** START Dataset extract **
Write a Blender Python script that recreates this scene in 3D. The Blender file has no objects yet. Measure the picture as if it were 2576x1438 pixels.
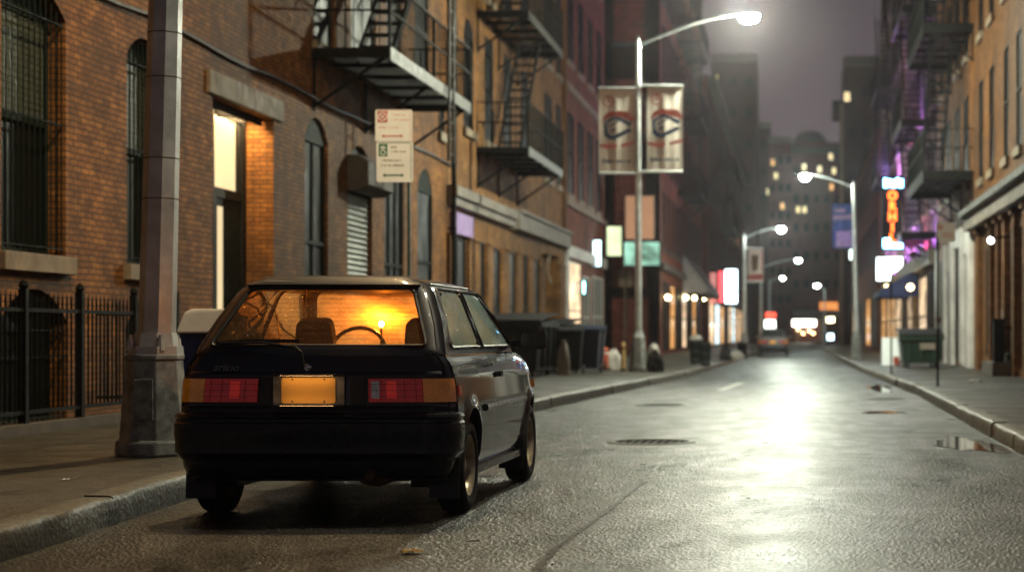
HAZE = .00035
import bpy, bmesh, math, random
from mathutils import Vector, Matrix
R = math.radians
random.seed(7)
C = bpy.context.scene.collection
FPX, VX, VY, CH = 4600.0, 2005.0, 840.0, 1.05      # focal length, vanishing point, camera height (reference pixels 2576x1438)
def UY(x, X): return X * FPX / (x - VX)             # depth at which the plane X=const meets column x
def ZH(y, Y): return CH + (VY - y) * Y / FPX
def XW(x, Y): return (x - VX) * Y / FPX

# ------------------------------------------------------------------ materials
MATS = {}
def nmat(name):
    m = bpy.data.materials.new(name); m.use_nodes = True
    nt = m.node_tree; b = nt.nodes['Principled BSDF']
    MATS[name] = m
    return m, nt, b
def N(nt, t, **k):
    n = nt.nodes.new(t)
    for a, v in k.items():
        if a in n.inputs: n.inputs[a].default_value = v
        else: setattr(n, a, v)
    return n
def col(c): return (c[0], c[1], c[2], 1)
def noise(nt, vec, scale, detail=3, rough=.6):
    n = N(nt, 'ShaderNodeTexNoise'); n.inputs['Scale'].default_value = scale
    n.inputs['Detail'].default_value = detail; n.inputs['Roughness'].default_value = rough
    nt.links.new(vec, n.inputs['Vector']); return n.outputs['Fac']
def ramp(nt, fac, stops):
    r = N(nt, 'ShaderNodeValToRGB'); e = r.color_ramp.elements
    e[0].position, e[0].color = stops[0][0], col(stops[0][1]); e[1].position, e[1].color = stops[-1][0], col(stops[-1][1])
    for p, c in stops[1:-1]:
        q = e.new(p); q.color = col(c)
    nt.links.new(fac, r.inputs['Fac']); return r.outputs['Color']
def g3(v): return (v, v, v)
def mixc(nt, fac, a, b, mode='MIX'):
    m = N(nt, 'ShaderNodeMix', data_type='RGBA', blend_type=mode)
    for s, v in ((0, fac), (6, a), (7, b)):
        if isinstance(v, (int, float)): m.inputs[s].default_value = v
        elif isinstance(v, tuple): m.inputs[s].default_value = col(v)
        else: nt.links.new(v, m.inputs[s])
    return m.outputs[2]
def math_(nt, op, a, b=0.0):
    m = N(nt, 'ShaderNodeMath', operation=op)
    for i, v in enumerate((a, b)):
        if isinstance(v, (int, float)): m.inputs[i].default_value = v
        else: nt.links.new(v, m.inputs[i])
    return m.outputs[0]
def bump(nt, b, h, strength=.5, dist=.01):
    n = N(nt, 'ShaderNodeBump'); n.inputs['Strength'].default_value = strength; n.inputs['Distance'].default_value = dist
    nt.links.new(h, n.inputs['Height']); nt.links.new(n.outputs['Normal'], b.inputs['Normal']); return n
def pos(nt): return N(nt, 'ShaderNodeNewGeometry').outputs['Position']
def plain(name, c, rough=.6, metal=0, var=.25, scale=6, spec=.5, coat=0, bmp=0):
    if name in MATS: return MATS[name]
    m, nt, b = nmat(name)
    tc = N(nt, 'ShaderNodeTexCoord').outputs['Object']
    f = noise(nt, tc, scale, 4)
    d = tuple(x * (1 - var) for x in c); e = tuple(min(1, x * (1 + var)) for x in c)
    nt.links.new(ramp(nt, f, [(.3, d), (.7, e)]), b.inputs['Base Color'])
    b.inputs['Metallic'].default_value = metal; b.inputs['Specular IOR Level'].default_value = spec
    b.inputs['Coat Weight'].default_value = coat; b.inputs['Coat Roughness'].default_value = .05
    nt.links.new(ramp(nt, noise(nt, tc, scale * 2.3, 3), [(.3, g3(max(0, rough - .12))), (.7, g3(min(1, rough + .12)))]), b.inputs['Roughness'])
    if bmp: bump(nt, b, noise(nt, tc, scale * 6, 4), .5, bmp)
    return m
def emit(name, c, s, base=None):
    if name in MATS: return MATS[name]
    m, nt, b = nmat(name)
    b.inputs['Base Color'].default_value = col(base or c); b.inputs['Roughness'].default_value = .3
    b.inputs['Emission Color'].default_value = col(c); b.inputs['Emission Strength'].default_value = s
    return m
def brick(name, c1, c2, mortar, stain=.5, bump_s=.6, stainc=(.045, .024, .012), blotch=.6):
    m, nt, b = nmat(name)
    p = pos(nt); s = N(nt, 'ShaderNodeSeparateXYZ'); nt.links.new(p, s.inputs[0])
    u = math_(nt, 'ADD', s.outputs[0], s.outputs[1])
    cv = N(nt, 'ShaderNodeCombineXYZ'); nt.links.new(u, cv.inputs[0]); nt.links.new(s.outputs[2], cv.inputs[1])
    wob = N(nt, 'ShaderNodeVectorMath', operation='SCALE'); nz = N(nt, 'ShaderNodeTexNoise'); nz.inputs['Scale'].default_value = 3
    nt.links.new(p, nz.inputs['Vector']); nt.links.new(nz.outputs['Color'], wob.inputs[0]); wob.inputs['Scale'].default_value = .02
    ad = N(nt, 'ShaderNodeVectorMath', operation='ADD'); nt.links.new(cv.outputs[0], ad.inputs[0]); nt.links.new(wob.outputs[0], ad.inputs[1])
    t = N(nt, 'ShaderNodeTexBrick'); nt.links.new(ad.outputs[0], t.inputs['Vector'])
    for k, v in (('Scale', 1), ('Brick Width', .212), ('Row Height', .069), ('Mortar Size', .0085), ('Mortar Smooth', .3), ('Bias', 0)): t.inputs[k].default_value = v
    t.inputs['Color1'].default_value = col(c1); t.inputs['Color2'].default_value = col(c2); t.inputs['Mortar'].default_value = col(mortar)
    big = noise(nt, p, .55, 6, .7); mid = noise(nt, p, 3.2, 5, .7); fine = noise(nt, p, 30, 3)
    c = mixc(nt, 1, t.outputs['Color'], ramp(nt, fine, [(.3, g3(.55)), (.7, g3(1.25))]), 'MULTIPLY')
    c = mixc(nt, 1, c, ramp(nt, mid, [(.3, g3(1 - blotch)), (.7, g3(1.1))]), 'MULTIPLY')
    st = ramp(nt, big, [(.38, g3(0)), (.66, g3(stain))])
    c = mixc(nt, st, c, stainc)
    # streaks running down the wall
    mp = N(nt, 'ShaderNodeMapping'); mp.inputs['Scale'].default_value = (2.2, 2.2, .12); nt.links.new(p, mp.inputs[0])
    c = mixc(nt, ramp(nt, noise(nt, mp.outputs[0], 1.0, 5, .7), [(.5, g3(0)), (.75, g3(stain * .8))]), c, stainc)
    nt.links.new(c, b.inputs['Base Color'])
    b.inputs['Roughness'].default_value = .8; b.inputs['Specular IOR Level'].default_value = .3
    h = math_(nt, 'SUBTRACT', fine, math_(nt, 'MULTIPLY', t.outputs['Fac'], 1.2))
    bump(nt, b, h, bump_s, .012)
    return m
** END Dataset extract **
• [Problem to solve] Repeat the data exactly, without the pictures.

• [Output below]
Write a Blender Python script that recreates this scene in 3D. The Blender file has no objects yet. Measure the picture as if it were 2576x1438 pixels.
HAZE = .00035
import bpy, bmesh, math, random
from mathutils import Vector, Matrix
R = math.radians
random.seed(7)
C = bpy.context.scene.collection
FPX, VX, VY, CH = 4600.0, 2005.0, 840.0, 1.05      # focal length, vanishing point, camera height (reference pixels 2576x1438)
def UY(x, X): return X * FPX / (x - VX)             # depth at which the plane X=const meets column x
def ZH(y, Y): return CH + (VY - y) * Y / FPX
def XW(x, Y): return (x - VX) * Y / FPX

# ------------------------------------------------------------------ materials
MATS = {}
def nmat(name):
    m = bpy.data.materials.new(name); m.use_nodes = True
    nt = m.node_tree; b = nt.nodes['Principled BSDF']
    MATS[name] = m
    return m, nt, b
def N(nt, t, **k):
    n = nt.nodes.new(t)
    for a, v in k.items():
        if a in n.inputs: n.inputs[a].default_value = v
        else: setattr(n, a, v)
    return n
def col(c): return (c[0], c[1], c[2], 1)
def noise(nt, vec, scale, detail=3, rough=.6):
    n = N(nt, 'ShaderNodeTexNoise'); n.inputs['Scale'].default_value = scale
    n.inputs['Detail'].default_value = detail; n.inputs['Roughness'].default_value = rough
    nt.links.new(vec, n.inputs['Vector']); return n.outputs['Fac']
def ramp(nt, fac, stops):
    r = N(nt, 'ShaderNodeValToRGB'); e = r.color_ramp.elements
    e[0].position, e[0].color = stops[0][0], col(stops[0][1]); e[1].position, e[1].color = stops[-1][0], col(stops[-1][1])
    for p, c in stops[1:-1]:
        q = e.new(p); q.color = col(c)
    nt.links.new(fac, r.inputs['Fac']); return r.outputs['Color']
def g3(v): return (v, v, v)
def mixc(nt, fac, a, b, mode='MIX'):
    m = N(nt, 'ShaderNodeMix', data_type='RGBA', blend_type=mode)
    for s, v in ((0, fac), (6, a), (7, b)):
        if isinstance(v, (int, float)): m.inputs[s].default_value = v
        elif isinstance(v, tuple): m.inputs[s].default_value = col(v)
        else: nt.links.new(v, m.inputs[s])
    return m.outputs[2]
def math_(nt, op, a, b=0.0):
    m = N(nt, 'ShaderNodeMath', operation=op)
    for i, v in enumerate((a, b)):
        if isinstance(v, (int, float)): m.inputs[i].default_value = v
        else: nt.links.new(v, m.inputs[i])
    return m.outputs[0]
def bump(nt, b, h, strength=.5, dist=.01):
    n = N(nt, 'ShaderNodeBump'); n.inputs['Strength'].default_value = strength; n.inputs['Distance'].default_value = dist
    nt.links.new(h, n.inputs['Height']); nt.links.new(n.outputs['Normal'], b.inputs['Normal']); return n
def pos(nt): return N(nt, 'ShaderNodeNewGeometry').outputs['Position']
def plain(name, c, rough=.6, metal=0, var=.25, scale=6, spec=.5, coat=0, bmp=0):
    if name in MATS: return MATS[name]
    m, nt, b = nmat(name)
    tc = N(nt, 'ShaderNodeTexCoord').outputs['Object']
    f = noise(nt, tc, scale, 4)
    d = tuple(x * (1 - var) for x in c); e = tuple(min(1, x * (1 + var)) for x in c)
    nt.links.new(ramp(nt, f, [(.3, d), (.7, e)]), b.inputs['Base Color'])
    b.inputs['Metallic'].default_value = metal; b.inputs['Specular IOR Level'].default_value = spec
    b.inputs['Coat Weight'].default_value = coat; b.inputs['Coat Roughness'].default_value = .05
    nt.links.new(ramp(nt, noise(nt, tc, scale * 2.3, 3), [(.3, g3(max(0, rough - .12))), (.7, g3(min(1, rough + .12)))]), b.inputs['Roughness'])
    if bmp: bump(nt, b, noise(nt, tc, scale * 6, 4), .5, bmp)
    return m
def emit(name, c, s, base=None):
    if name in MATS: return MATS[name]
    m, nt, b = nmat(name)
    b.inputs['Base Color'].default_value = col(base or c); b.inputs['Roughness'].default_value = .3
    b.inputs['Emission Color'].default_value = col(c); b.inputs['Emission Strength'].default_value = s
    return m
def brick(name, c1, c2, mortar, stain=.5, bump_s=.6, stainc=(.045, .024, .012), blotch=.6):
    m, nt, b = nmat(name)
    p = pos(nt); s = N(nt, 'ShaderNodeSeparateXYZ'); nt.links.new(p, s.inputs[0])
    u = math_(nt, 'ADD', s.outputs[0], s.outputs[1])
    cv = N(nt, 'ShaderNodeCombineXYZ'); nt.links.new(u, cv.inputs[0]); nt.links.new(s.outputs[2], cv.inputs[1])
    wob = N(nt, 'ShaderNodeVectorMath', operation='SCALE'); nz = N(nt, 'ShaderNodeTexNoise'); nz.inputs['Scale'].default_value = 3
    nt.links.new(p, nz.inputs['Vector']); nt.links.new(nz.outputs['Color'], wob.inputs[0]); wob.inputs['Scale'].default_value = .02
    ad = N(nt, 'ShaderNodeVectorMath', operation='ADD'); nt.links.new(cv.outputs[0], ad.inputs[0]); nt.links.new(wob.outputs[0], ad.inputs[1])
    t = N(nt, 'ShaderNodeTexBrick'); nt.links.new(ad.outputs[0], t.inputs['Vector'])
    for k, v in (('Scale', 1), ('Brick Width', .212), ('Row Height', .069), ('Mortar Size', .0085), ('Mortar Smooth', .3), ('Bias', 0)): t.inputs[k].default_value = v
    t.inputs['Color1'].default_value = col(c1); t.inputs['Color2'].default_value = col(c2); t.inputs['Mortar'].default_value = col(mortar)
    big = noise(nt, p, .55, 6, .7); mid = noise(nt, p, 3.2, 5, .7); fine = noise(nt, p, 30, 3)
    c = mixc(nt, 1, t.outputs['Color'], ramp(nt, fine, [(.3, g3(.55)), (.7, g3(1.25))]), 'MULTIPLY')
    c = mixc(nt, 1, c, ramp(nt, mid, [(.3, g3(1 - blotch)), (.7, g3(1.1))]), 'MULTIPLY')
    st = ramp(nt, big, [(.38, g3(0)), (.66, g3(stain))])
    c = mixc(nt, st, c, stainc)
    # streaks running down the wall
    mp = N(nt, 'ShaderNodeMapping'); mp.inputs['Scale'].default_value = (2.2, 2.2, .12); nt.links.new(p, mp.inputs[0])
    c = mixc(nt, ramp(nt, noise(nt, mp.outputs[0], 1.0, 5, .7), [(.5, g3(0)), (.75, g3(stain * .8))]), c, stainc)
    nt.links.new(c, b.inputs['Base Color'])
    b.inputs['Roughness'].default_value = .8; b.inputs['Specular IOR Level'].default_value = .3
    h = math_(nt, 'SUBTRACT', fine, math_(nt, 'MULTIPLY', t.outputs['Fac'], 1.2))
    bump(nt, b, h, bump_s, .012)
    return m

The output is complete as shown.